#### [WHAT THE TASK ASKS]
Out of the lines below, please list those that hold the string "script".

#### [PROVIDED MATERIAL]

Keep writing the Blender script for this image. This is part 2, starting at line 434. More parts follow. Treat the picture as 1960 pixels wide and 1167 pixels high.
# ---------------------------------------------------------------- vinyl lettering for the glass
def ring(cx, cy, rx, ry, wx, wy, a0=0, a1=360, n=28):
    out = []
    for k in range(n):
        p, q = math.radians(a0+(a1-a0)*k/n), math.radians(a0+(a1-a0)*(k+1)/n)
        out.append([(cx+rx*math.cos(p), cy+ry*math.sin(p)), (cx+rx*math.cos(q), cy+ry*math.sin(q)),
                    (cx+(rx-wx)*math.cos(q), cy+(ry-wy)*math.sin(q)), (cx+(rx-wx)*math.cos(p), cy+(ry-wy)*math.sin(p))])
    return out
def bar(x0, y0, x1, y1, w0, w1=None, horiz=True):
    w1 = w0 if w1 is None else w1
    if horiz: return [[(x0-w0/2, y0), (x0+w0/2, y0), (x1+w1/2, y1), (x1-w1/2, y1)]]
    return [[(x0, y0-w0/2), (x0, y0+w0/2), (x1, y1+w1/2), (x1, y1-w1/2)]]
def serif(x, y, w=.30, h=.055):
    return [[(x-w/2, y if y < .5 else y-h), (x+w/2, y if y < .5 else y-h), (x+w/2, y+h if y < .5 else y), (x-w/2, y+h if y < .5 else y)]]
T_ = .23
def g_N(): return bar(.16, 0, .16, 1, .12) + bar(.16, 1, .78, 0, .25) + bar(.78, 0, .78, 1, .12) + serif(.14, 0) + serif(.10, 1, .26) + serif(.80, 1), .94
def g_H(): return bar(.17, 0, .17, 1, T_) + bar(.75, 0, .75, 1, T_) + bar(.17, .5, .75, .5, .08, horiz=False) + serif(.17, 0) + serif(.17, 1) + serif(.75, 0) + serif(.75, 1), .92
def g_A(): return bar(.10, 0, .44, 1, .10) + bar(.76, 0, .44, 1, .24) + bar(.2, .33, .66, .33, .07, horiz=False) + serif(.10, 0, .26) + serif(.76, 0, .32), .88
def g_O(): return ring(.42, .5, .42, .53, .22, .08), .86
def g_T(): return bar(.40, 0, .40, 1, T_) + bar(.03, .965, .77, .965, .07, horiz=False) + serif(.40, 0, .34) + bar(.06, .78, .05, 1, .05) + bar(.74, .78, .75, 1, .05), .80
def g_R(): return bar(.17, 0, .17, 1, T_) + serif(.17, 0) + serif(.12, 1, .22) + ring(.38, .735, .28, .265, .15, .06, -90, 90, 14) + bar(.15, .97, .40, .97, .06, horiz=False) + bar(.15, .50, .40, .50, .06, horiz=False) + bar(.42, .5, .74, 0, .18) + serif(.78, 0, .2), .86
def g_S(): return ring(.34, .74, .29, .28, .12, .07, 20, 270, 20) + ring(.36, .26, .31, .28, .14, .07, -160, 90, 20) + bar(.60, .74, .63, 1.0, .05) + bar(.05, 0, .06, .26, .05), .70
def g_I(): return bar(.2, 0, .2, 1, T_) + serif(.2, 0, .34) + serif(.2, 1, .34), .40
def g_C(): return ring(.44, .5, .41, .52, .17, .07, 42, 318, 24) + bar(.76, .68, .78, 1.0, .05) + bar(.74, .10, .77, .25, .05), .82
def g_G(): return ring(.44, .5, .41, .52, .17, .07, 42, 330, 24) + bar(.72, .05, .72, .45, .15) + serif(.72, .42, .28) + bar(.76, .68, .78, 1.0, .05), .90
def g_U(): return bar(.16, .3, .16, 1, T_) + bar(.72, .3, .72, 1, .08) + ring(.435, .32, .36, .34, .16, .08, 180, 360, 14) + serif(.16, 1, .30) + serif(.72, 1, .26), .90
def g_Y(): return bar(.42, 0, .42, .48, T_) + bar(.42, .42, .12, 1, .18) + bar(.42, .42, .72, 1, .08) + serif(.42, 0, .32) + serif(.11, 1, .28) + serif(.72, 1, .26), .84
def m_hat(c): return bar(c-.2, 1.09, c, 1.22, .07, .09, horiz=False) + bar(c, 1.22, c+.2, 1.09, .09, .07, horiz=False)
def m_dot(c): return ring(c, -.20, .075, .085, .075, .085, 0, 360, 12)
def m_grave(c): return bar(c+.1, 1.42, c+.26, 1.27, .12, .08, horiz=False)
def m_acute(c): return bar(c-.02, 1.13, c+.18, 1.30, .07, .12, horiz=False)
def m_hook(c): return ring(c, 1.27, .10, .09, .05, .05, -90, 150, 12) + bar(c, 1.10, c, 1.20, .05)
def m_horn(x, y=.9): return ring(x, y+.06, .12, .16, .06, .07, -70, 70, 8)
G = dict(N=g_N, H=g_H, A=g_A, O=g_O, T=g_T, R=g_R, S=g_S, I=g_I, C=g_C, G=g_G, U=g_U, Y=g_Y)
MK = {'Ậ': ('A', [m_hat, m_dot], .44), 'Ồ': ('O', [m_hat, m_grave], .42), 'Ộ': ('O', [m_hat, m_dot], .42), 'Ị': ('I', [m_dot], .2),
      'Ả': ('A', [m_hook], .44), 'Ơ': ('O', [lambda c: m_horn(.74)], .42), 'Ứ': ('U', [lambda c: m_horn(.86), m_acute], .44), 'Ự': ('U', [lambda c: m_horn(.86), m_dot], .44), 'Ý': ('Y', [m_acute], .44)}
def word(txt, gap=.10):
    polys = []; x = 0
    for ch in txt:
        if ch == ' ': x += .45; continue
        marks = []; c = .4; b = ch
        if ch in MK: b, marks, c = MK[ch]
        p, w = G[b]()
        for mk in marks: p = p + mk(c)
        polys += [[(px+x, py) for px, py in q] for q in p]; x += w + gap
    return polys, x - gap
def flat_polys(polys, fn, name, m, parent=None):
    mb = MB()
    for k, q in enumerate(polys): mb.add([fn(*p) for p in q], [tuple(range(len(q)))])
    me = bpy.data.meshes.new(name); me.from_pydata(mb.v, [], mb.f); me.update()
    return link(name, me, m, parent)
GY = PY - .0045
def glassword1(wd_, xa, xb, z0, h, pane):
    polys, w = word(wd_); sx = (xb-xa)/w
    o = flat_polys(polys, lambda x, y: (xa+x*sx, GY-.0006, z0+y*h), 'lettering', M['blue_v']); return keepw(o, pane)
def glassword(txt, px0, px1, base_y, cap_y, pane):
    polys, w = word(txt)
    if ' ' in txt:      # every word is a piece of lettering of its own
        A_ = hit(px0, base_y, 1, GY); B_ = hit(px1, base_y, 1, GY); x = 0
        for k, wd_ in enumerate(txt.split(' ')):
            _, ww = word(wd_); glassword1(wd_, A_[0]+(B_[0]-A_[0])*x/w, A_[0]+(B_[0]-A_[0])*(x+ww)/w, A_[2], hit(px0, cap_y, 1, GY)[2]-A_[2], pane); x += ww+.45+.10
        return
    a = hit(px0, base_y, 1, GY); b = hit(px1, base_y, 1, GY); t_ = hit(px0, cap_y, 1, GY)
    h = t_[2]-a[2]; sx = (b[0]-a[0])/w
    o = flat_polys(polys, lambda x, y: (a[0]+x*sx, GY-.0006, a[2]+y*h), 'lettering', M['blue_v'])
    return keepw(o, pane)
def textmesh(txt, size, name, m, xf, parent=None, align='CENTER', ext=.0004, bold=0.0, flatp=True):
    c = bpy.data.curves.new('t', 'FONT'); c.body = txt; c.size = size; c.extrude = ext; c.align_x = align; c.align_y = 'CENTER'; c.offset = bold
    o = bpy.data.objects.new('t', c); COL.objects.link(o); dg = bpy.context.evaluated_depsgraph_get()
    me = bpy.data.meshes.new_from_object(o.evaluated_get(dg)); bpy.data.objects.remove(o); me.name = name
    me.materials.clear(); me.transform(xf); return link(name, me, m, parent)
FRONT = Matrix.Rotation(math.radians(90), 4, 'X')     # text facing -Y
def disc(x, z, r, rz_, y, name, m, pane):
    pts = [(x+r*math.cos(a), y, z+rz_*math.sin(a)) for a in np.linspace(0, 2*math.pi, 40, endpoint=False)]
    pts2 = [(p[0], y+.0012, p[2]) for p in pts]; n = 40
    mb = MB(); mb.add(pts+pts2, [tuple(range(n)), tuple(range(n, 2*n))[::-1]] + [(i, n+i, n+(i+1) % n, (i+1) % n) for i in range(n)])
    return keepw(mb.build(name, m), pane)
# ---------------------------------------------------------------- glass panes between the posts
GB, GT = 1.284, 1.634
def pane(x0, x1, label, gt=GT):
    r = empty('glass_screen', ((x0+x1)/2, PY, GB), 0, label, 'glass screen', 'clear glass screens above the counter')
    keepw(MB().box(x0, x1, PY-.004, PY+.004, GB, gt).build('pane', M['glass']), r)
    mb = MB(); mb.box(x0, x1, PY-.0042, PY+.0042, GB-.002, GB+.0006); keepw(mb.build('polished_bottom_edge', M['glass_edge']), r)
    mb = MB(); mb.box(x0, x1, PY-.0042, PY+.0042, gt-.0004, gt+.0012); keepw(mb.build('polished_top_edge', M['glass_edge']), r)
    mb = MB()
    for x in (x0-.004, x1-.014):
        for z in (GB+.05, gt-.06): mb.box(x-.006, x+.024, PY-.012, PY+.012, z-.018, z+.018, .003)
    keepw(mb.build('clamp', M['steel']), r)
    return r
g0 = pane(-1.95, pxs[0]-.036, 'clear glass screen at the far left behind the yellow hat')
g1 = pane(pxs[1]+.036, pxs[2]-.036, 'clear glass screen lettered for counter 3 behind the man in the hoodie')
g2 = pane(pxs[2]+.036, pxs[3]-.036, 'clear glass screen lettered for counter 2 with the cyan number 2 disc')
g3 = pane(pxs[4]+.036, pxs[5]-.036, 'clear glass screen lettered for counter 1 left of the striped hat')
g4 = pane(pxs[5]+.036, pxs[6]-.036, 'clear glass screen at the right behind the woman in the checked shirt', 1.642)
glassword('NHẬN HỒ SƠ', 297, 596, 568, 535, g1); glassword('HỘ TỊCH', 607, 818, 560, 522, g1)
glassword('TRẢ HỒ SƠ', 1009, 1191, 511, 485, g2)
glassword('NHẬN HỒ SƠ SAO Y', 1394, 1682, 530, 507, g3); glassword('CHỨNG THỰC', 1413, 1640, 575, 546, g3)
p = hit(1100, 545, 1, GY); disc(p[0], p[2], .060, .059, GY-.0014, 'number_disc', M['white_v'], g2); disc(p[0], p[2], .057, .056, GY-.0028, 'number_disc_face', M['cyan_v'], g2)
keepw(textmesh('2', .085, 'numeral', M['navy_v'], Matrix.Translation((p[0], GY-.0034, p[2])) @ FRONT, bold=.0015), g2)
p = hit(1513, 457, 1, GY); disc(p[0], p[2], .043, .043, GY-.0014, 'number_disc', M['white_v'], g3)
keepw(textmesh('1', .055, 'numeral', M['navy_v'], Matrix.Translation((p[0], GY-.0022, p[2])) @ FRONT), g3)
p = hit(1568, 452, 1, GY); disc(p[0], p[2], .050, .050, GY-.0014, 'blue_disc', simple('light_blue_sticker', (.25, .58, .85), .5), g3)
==
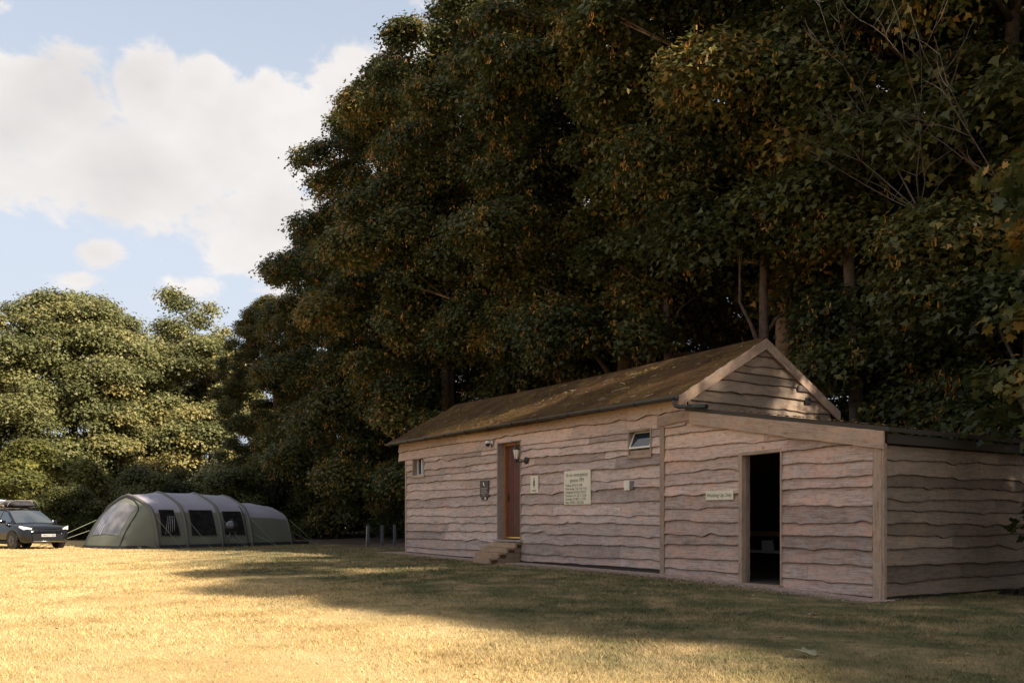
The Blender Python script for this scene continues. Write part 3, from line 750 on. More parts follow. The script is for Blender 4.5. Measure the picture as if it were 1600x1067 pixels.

#### [SOLUTION]
Keep writing the Blender script for this image. This is part 2, starting at line 434. More parts follow. Treat the picture as 1960 pixels wide and 1167 pixels high.
The Blender Python script for this scene continues. Write part 3, from line 750 on. More parts follow. The script is for Blender 4.5. Measure the picture as if it were 1600x1067 pixels.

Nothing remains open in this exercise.